Effect of microstructure on the mechanical properties of Ti–5Al–5Mo–5V–1Cr–1Fe alloy

Abstract

Systematic investigation of microstructure on the dynamic behavior of titanium alloys are seldom reported in the literature. In order to further understand this topic, four types of heat treatment and hot processing are designed, resulting in the following microstructures: e.g., bimodal structure, equiaxed structure, basketweave structure and Widmanstatten structure. The mechanical response of Ti–5Al–5Mo–5V–1Cr–1Fe (Ti-55511) is characterized over a wide range of strain rates and temperatures. The findings of this experimental demonstrate that Ti-55511 alloy is a strain rate and temperature sensitive material. The results also show that the Johnson-Cook constitutive equation can be utilized to predict the dynamic behavior of Ti-55511 alloy. Moreover, adiabatic shear susceptibility is affected by microstructure type and tested temperature.

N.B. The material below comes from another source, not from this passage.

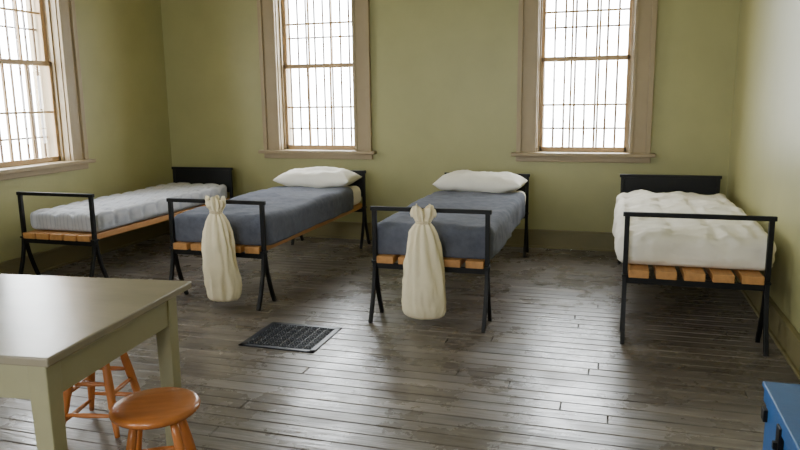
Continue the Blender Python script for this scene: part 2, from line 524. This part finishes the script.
# ---------------------------------------------------------------- stools
def stool(x,y,rz):
    P=empty('wooden_stool',(x,y,0),rz); SH=.45
    bm=bmesh.new()
    lathe(bm,[(.03,SH-.036),(.115,SH-.036),(.136,SH-.030),(.146,SH-.020),(.147,SH-.012),(.142,SH-.004),(.132,SH),(.08,SH-.002),(.02,SH-.003)],48)
    finish(bm,'seat',M_stool,P,smooth=True)
    tops=[];bots=[]
    for i in range(4):
        a=math.pi/4+i*math.pi/2
        tp=Vector((.085*math.cos(a),.085*math.sin(a),SH-.03)); bt=Vector((.185*math.cos(a),.185*math.sin(a),0.004))
        tops.append(tp);bots.append(bt)
        bm=bmesh.new()
        ts=[0,.15,.35,.5,.62,.68,.75,.9,1]; rs=[.013,.015,.018,.019,.017,.018,.0165,.013,.011]
        sweep(bm,[tp.lerp(bt,t) for t in ts],rs,14)
        finish(bm,'leg_%d'%(i+1),M_stool,P,smooth=True)
    bm=bmesh.new()
    for i in range(4):
        for f in ((.45,.78) if i%2==0 else (.56,.86)):
            a=tops[i].lerp(bots[i],f); b=tops[(i+1)%4].lerp(bots[(i+1)%4],f)
            sweep(bm,[a.lerp(b,t) for t in (0,.25,.5,.75,1)],[.007,.0095,.011,.0095,.007],10)
    finish(bm,'rungs',M_stool,P,smooth=True)
stool(-.9925*H,1.294*H,.5)
stool(-1.50*H,1.70*H,.2)

# ---------------------------------------------------------------- blue chest
P=empty('blue_wooden_chest',(0,0,0))
cx0,cx1,cy0,cy1=.385*H,.955,1.72,1.82*H; ch=.435
bm=bmesh.new()
box(bm,cx0+.012,cx1,cy0+.012,cy1-.012,.03,ch-.075)
box(bm,cx0+.0,cx1,cy0,cy1,.0,.07)
finish(bm,'chest_body',M_blue,P,bevel=.005)
bm=bmesh.new()
box(bm,cx0-.004,cx1,cy0-.004,cy1+.004,ch-.02,ch)
box(bm,cx0+.003,cx1-.002,cy0+.003,cy1-.003,ch-.072,ch-.02)
finish(bm,'chest_lid',M_blue,P,bevel=.005)
bm=bmesh.new(); ym=cy1-.27
box(bm,cx0-.004,cx0+.014,ym-.022,ym+.022,ch-.16,ch-.045)
box(bm,cx0-.016,cx0,ym-.010,ym+.010,ch-.125,ch-.10)
for yy in (cy1-.03,cy0+.03):
    box(bm,cx0-.002,cx0+.014,yy-.02,yy+.02,ch-.135,ch-.09)
finish(bm,'hasp_and_brackets',M_iron,P,bevel=.002)

# ---------------------------------------------------------------- world & camera
w = bpy.data.worlds.new('overcast_sky'); bpy.context.scene.world = w; w.use_nodes=True
nt=w.node_tree; bg=nt.nodes['Background']
tc=nt.nodes.new('ShaderNodeTexCoord'); sp=nt.nodes.new('ShaderNodeSeparateXYZ'); cr=nt.nodes.new('ShaderNodeValToRGB')
mr=nt.nodes.new('ShaderNodeMapRange'); mr.inputs['From Min'].default_value=-1
nt.links.new(tc.outputs['Generated'],sp.inputs[0]); nt.links.new(sp.outputs['Z'],mr.inputs['Value']); nt.links.new(mr.outputs[0],cr.inputs[0])
cr.color_ramp.elements[0].position=.40; cr.color_ramp.elements[0].color=(.48,.50,.44,1)
cr.color_ramp.elements[1].position=.53; cr.color_ramp.elements[1].color=(.92,.97,1,1)
nt.links.new(cr.outputs[0],bg.inputs[0]); bg.inputs[1].default_value=32

cd=bpy.data.cameras.new('camera'); cd.sensor_width=36; cd.lens=36*698/800; cd.clip_start=.05
co=bpy.data.objects.new('camera',cd); C.objects.link(co)
r=Vector((.9577,.2874,-.0128)); f=Vector((-.2850,.9418,-.1782)).normalized()
r=(r-f*r.dot(f)).normalized(); u=r.cross(f)
M=Matrix(((r.x,u.x,-f.x,0),(r.y,u.y,-f.y,0),(r.z,u.z,-f.z,H),(0,0,0,1)))
co.matrix_world=M
bpy.context.scene.camera=co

Microstructural observation of the samples deformed at high strain rates indicate that the formation of the adiabatic shear band is highly influenced by the microstructure type, and shear failure is the main failure mechanism. To fully utilize the potential of the material, engineers can choose the optimal microstructure to fabricate components according to the service requirements.